Time Lapsed Dancers – BODIES IN MOVEMENT: ‘NUDE’ BY SHINICHI MARUYAMA

You can touch movement. Like it was a creamy sustance, or an elaborate plaster sculpture. At least that’s how it would seem by observing the dancers photographed in series “Nude” by Japanese photographer Shinichi Maruyama, in collaboration with choreographer Jessica Lang.

Behind every image is the perfection of a human body that is liquefied in time and movement, decomposing into millionths of a second to then recompose into a compact three-dimensional sequence.

Maruyama was introduced to photographer by a teacher at his elementary school and experimented for years the portrayal of movement, especially in water, as we described in this previous article.

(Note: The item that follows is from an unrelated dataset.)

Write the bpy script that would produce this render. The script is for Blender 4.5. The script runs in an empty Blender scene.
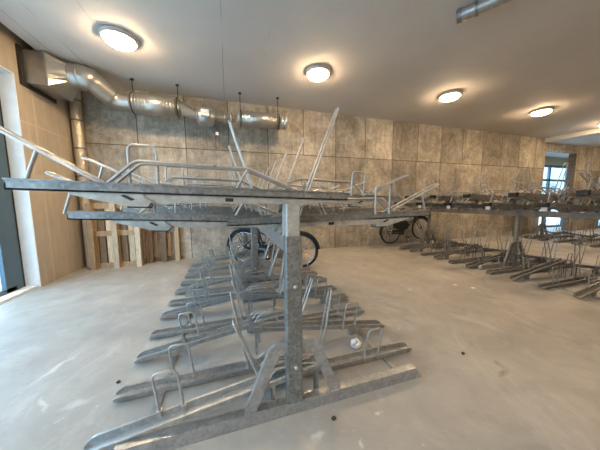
import bpy, math, random
from mathutils import Vector, Matrix
random.seed(7)
C = bpy.context.scene
S = 1.152                      # layout units -> metres
col = C.collection
PI = math.pi

# ------------------------------------------------------------------ camera
F, PITCH, YAW, ROLL, H = 227.955, 0.103525, 0.301704, 0.0069745, 1.25
cy_, sy_ = math.cos(YAW), math.sin(YAW)
fwd = Vector((sy_*math.cos(PITCH), cy_*math.cos(PITCH), -math.sin(PITCH)))
rt = Vector((cy_, -sy_, 0)); dn = fwd.cross(rt)
r2 = rt*math.cos(ROLL) + dn*math.sin(ROLL)
d2 = dn*math.cos(ROLL) - rt*math.sin(ROLL)
cam = bpy.data.cameras.new('camera'); co = bpy.data.objects.new('camera', cam); col.objects.link(co)
m = Matrix((r2, -d2, -fwd)).transposed().to_4x4(); m.translation = Vector((0, 0, H))*S
co.matrix_world = m
cam.sensor_width = 36; cam.lens = F/600*36; cam.clip_start = 0.02; cam.clip_end = 200
C.camera = co

# ------------------------------------------------------------------ world, daylight, exposure
SKY = 7.6
LAMP = 130.0
w = bpy.data.worlds.new('overcast_sky'); C.world = w; w.use_nodes = True
bg = w.node_tree.nodes['Background']; bg.inputs[0].default_value = (0.54, 0.77, 1.0, 1); bg.inputs[1].default_value = SKY
C.view_settings.view_transform = 'Standard'; C.view_settings.look = 'None'
C.view_settings.exposure = 0.38; C.view_settings.gamma = 1.0
C.view_settings.use_curve_mapping = False
try:
    C.cycles.use_denoising = True
    C.cycles.max_bounces = 10; C.cycles.diffuse_bounces = 6; C.cycles.sample_clamp_indirect = 6
except Exception: pass

def portal(name, loc, rot, sx, sy):
    l = bpy.data.lights.new(name, 'AREA'); l.shape = 'RECTANGLE'; l.size = sx*S; l.size_y = sy*S; l.energy = 1
    o = bpy.data.objects.new(name, l); col.objects.link(o); o.location = Vector(loc)*S; o.rotation_euler = rot
    l.cycles.is_portal = True
portal('daylight_portal', (-3.0, 0.9, 1.5), (0, -PI/2, 0), 3.0, 6.8)
portal('daylight_portal', (13.5, 6.62, 1.38), (-PI/2, 0, 0), 4.7, 2.7)
portal('daylight_portal', (16.3, 5.75, 1.45), (-PI/2, 0, 0), 2.4, 2.9)

# ------------------------------------------------------------------ materials
def nmat(name):
    m = bpy.data.materials.new(name); m.use_nodes = True
    nt = m.node_tree; b = nt.nodes['Principled BSDF']
    return m, nt, b
def N(nt, t, **k):
    n = nt.nodes.new(t)
    for a, v in k.items(): setattr(n, a, v)
    return n
def ramp(nt, fac, stops):
    r = N(nt, 'ShaderNodeValToRGB'); e = r.color_ramp.elements
    while len(e) < len(stops): e.new(0.5)
    for x, (p, c) in zip(e, stops):
        x.position = p; x.color = (c, c, c, 1) if isinstance(c, (int, float)) else (*c, 1)
    nt.links.new(fac, r.inputs[0]); return r.outputs[0]
def noise(nt, vec, scale, detail=4, rough=.6, dist=0):
    n = N(nt, 'ShaderNodeTexNoise'); n.inputs['Scale'].default_value = scale; n.inputs['Detail'].default_value = detail
    n.inputs['Roughness'].default_value = rough; n.inputs['Distortion'].default_value = dist
    nt.links.new(vec, n.inputs['Vector']); return n.outputs[0]
def mix(nt, a, b, f, mode='MIX'):
    n = N(nt, 'ShaderNodeMix', data_type='RGBA', blend_type=mode)
    for sock, v in ((n.inputs[0], f), (n.inputs[6], a), (n.inputs[7], b)):
        if hasattr(v, 'is_output') or hasattr(v, 'links'): nt.links.new(v, sock)
        elif isinstance(v, (int, float)): sock.default_value = v
        else: sock.default_value = (*v, 1)
    return n.outputs[2]
def mth(nt, op, a, b=0.0, c=None):
    n = N(nt, 'ShaderNodeMath', operation=op)
    for i, v in enumerate((a, b) if c is None else (a, b, c)):
        if isinstance(v, (int, float)): n.inputs[i].default_value = v
        else: nt.links.new(v, n.inputs[i])
    return n.outputs[0]
def coords(nt, scale=(1, 1, 1)):
    t = N(nt, 'ShaderNodeTexCoord'); mp = N(nt, 'ShaderNodeMapping'); mp.inputs['Scale'].default_value = scale
    nt.links.new(t.outputs['Object'], mp.inputs[0]); return mp.outputs[0]
def bump(nt, b, h, strength, dist=.01):
    n = N(nt, 'ShaderNodeBump'); n.inputs['Strength'].default_value = strength; n.inputs['Distance'].default_value = dist
    nt.links.new(h, n.inputs['Height']); nt.links.new(n.outputs[0], b.inputs['Normal'])
def plain(name, c, rough=.5, metal=0, var=.15, scale=8):
    m, nt, b = nmat(name); v = coords(nt)
    f = ramp(nt, noise(nt, v, scale), [(.3, 1-var), (.7, 1+var*.5)])
    nt.links.new(mix(nt, c, f, 1.0, 'MULTIPLY'), b.inputs['Base Color'])
    b.inputs['Roughness'].default_value = rough; b.inputs['Metallic'].default_value = metal
    return m

def galv(name, c, metal=.6, rough=.42, mott=.16):
    m, nt, b = nmat(name); v = coords(nt)
    vo = N(nt, 'ShaderNodeTexVoronoi'); vo.inputs['Scale'].default_value = 55; nt.links.new(v, vo.inputs['Vector'])
    sp = ramp(nt, vo.outputs['Color'], [(.1, 1-mott), (.9, 1+mott*.4)])
    n = ramp(nt, noise(nt, v, 14, 6, .7), [(.3, .72), (.7, 1.1)])
    nt.links.new(mix(nt, mix(nt, c, sp, 1.0, 'MULTIPLY'), n, 1.0, 'MULTIPLY'), b.inputs['Base Color'])
    b.inputs['Metallic'].default_value = metal
    nt.links.new(ramp(nt, noise(nt, v, 25), [(.3, rough-.08), (.7, rough+.12)]), b.inputs['Roughness'])
    return m
M = {}
M['galv'] = galv('galvanised_steel', (.45, .46, .46), metal=.7, rough=.36)
M['galv_dark'] = galv('weathered_galvanised_steel', (.27, .275, .27), mott=.3)
M['zinc'] = galv('bright_zinc_rod', (.50, .50, .485), metal=.6, rough=.35, mott=.1)
M['arm'] = galv('pale_steel_plate', (.46, .46, .43), metal=.4, rough=.45, mott=.12)
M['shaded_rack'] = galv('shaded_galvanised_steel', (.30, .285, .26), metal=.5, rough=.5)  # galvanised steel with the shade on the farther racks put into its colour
M['duct'] = plain('spiral_duct_steel', (.42, .41, .375), .33, .8, .1)
M['black'] = plain('black_plastic', (.012, .012, .013), .45)
M['rubber'] = plain('black_rubber', (.016, .016, .017), .7)
M['bike'] = plain('black_bicycle_paint', (.012, .013, .015), .3)
M['chrome'] = plain('bright_bicycle_metal', (.6, .6, .6), .25, .9, .1)
M['white'] = plain('white_plastic', (.75, .75, .72), .45)
M['red'] = plain('red_plastic', (.45, .03, .03), .45)
M['bezel'] = plain('lamp_bezel', (.55, .50, .45), .5)
M['window_frame'] = plain('blue_grey_window_frame', (.075, .125, .165), .45, 0, .08)
M['reveal'] = plain('white_window_reveal', (.88, .89, .88), .7, 0, .06)
M['seal'] = plain('black_window_seal', (.012, .012, .014), .6)
M['dark_gap'] = plain('dark_ceiling_gap', (.03, .025, .02), .9)
M['paving'] = plain('outside_paving', (.55, .57, .57), .9, 0, .15, 2)
M['plaster'] = plain('pale_plaster', (.62, .60, .56), .85, 0, .08, 2)
M['beige'] = plain('beige_panel', (.55, .44, .30), .8, 0, .1, 2)
M['paper'] = plain('white_paper', (.82, .82, .80), .8)
M['stone'] = plain('dark_pebble', (.05, .045, .04), .9)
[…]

With “Nude”, he takes the study of the subject to a further stage, trying to refine it in relation to the unraveling of time that thus becomes the “painter of photography”.

In this series he in fact uses much more elaborate techniques than in his previous works. For “Nude”, each image is the digital synthesis of 10 thousand unique shots that compose the bodies of the dancers.

A century ago, scientist and photographer Étienne-Jules Marey inspired many artists through his photo camera with which he was able to take 12 shots a second. But with the current technology, Maruyama managed to capture 2 thousand photos a second and blend them into a kinetic cream through the use of new tools.